What the regulation actually requires from your time tracking setup.

Time tracking under GDPR requires purpose limitation, data minimisation, and clear employee consent. This guide covers the key obligations and how Teetrack meets them with EU-hosted infrastructure.

How GDPR applies to time tracking

Every time tracking entry ties a timestamp to a person. Under the General Data Protection Regulation (GDPR), that makes it personal data — and that triggers a set of rules your organisation must follow.

The key principles that affect time tracking are:

  • Purpose limitation — you can only collect time data for defined, legitimate reasons (payroll, project costing, legal compliance)
  • Data minimisation — collect only what you actually need; no keystroke logs, no location pings, no screenshot captures unless strictly justified
  • Storage limitation — keep records only as long as required by law or business need, then delete them
  • Integrity and confidentiality — protect the data with appropriate technical and organisational measures

If your time tracking tool stores data on US servers, uses invasive monitoring, or lacks clear data processing documentation, you may already have a compliance gap.

Key obligations for employers

As the data controller, the employer bears responsibility for how time data is collected and processed. In practice, this means:

  • Inform employees about what is tracked, why, and where the data is stored
  • Establish a lawful basis — typically legitimate interest or legal obligation (e.g. the 2019 EU Court of Justice ruling requiring member states to mandate working time recording)
  • Provide access rights — employees can request a copy of their time data
  • Enable deletion — when retention periods expire, data must be removable
  • Document processing activities — maintain a record of processing that covers your time tracking system

Many teams overlook these requirements because they consider time tracking "just an internal tool." But internal tools that process personal data fall squarely under GDPR.

What to look for in a compliant tool

Not every time tracker is built with European data protection in mind. When evaluating tools, check for:

  • EU data residency — is the data stored within the European Union, or does it pass through US cloud providers?
  • No surveillance features — screenshot capture, keystroke logging, and activity scoring go well beyond what GDPR considers proportionate for time tracking
  • Data export and deletion — can you export all employee data on request and delete it when required?
  • Transparent sub-processors — does the vendor list who else handles your data?
  • Encryption in transit and at rest — baseline security expectations under Article 32

A tool hosted on Hetzner servers in Germany, for example, keeps data under EU jurisdiction without complex cross-border transfer mechanisms.

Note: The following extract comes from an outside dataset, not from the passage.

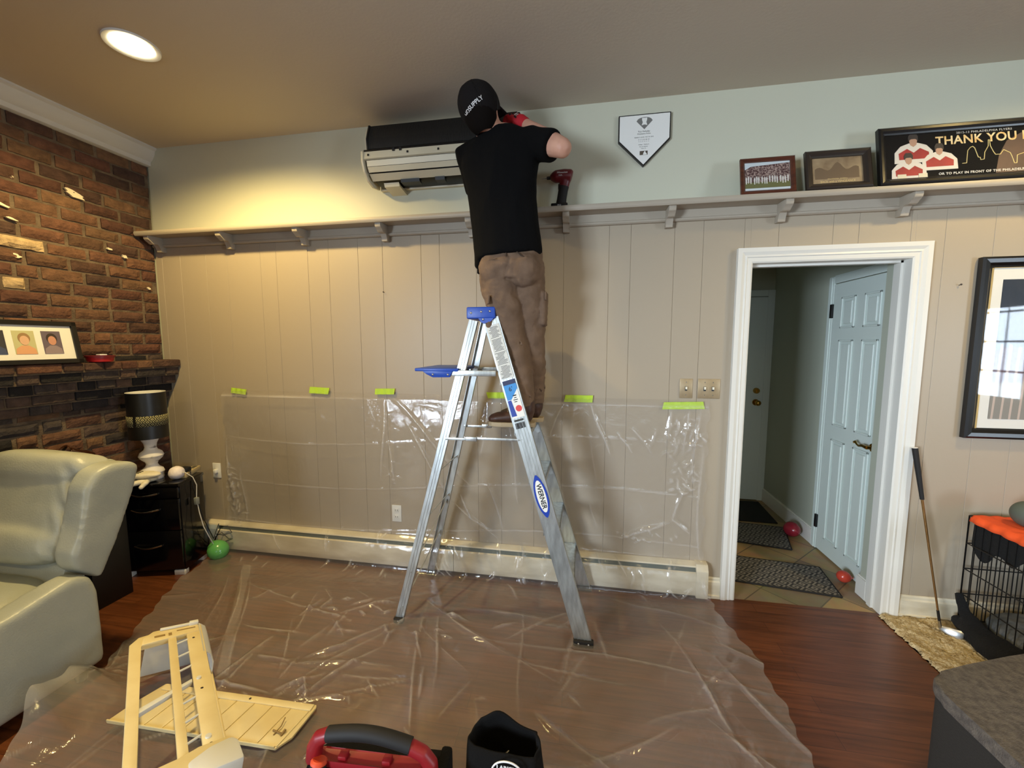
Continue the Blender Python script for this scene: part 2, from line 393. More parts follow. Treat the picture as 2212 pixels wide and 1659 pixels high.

How Teetrack handles GDPR requirements

Teetrack is hosted on Hetzner servers in Germany, so all time tracking data stays within the EU. There are no US sub-processors involved in data storage or processing.

The approach is straightforward:

  • No screenshots, no keystroke logging, no activity monitoring — Teetrack records time entries, not employee behaviour
  • Data stays in Germany — Hetzner data centres in Falkenstein and Nuremberg
  • Export and deletion — workspace owners can export data and remove accounts as needed
  • Minimal data collection — Teetrack captures what you need for time tracking and project management, nothing more

This makes it easier to document your processing activities and respond to employee data requests without needing a dedicated compliance project.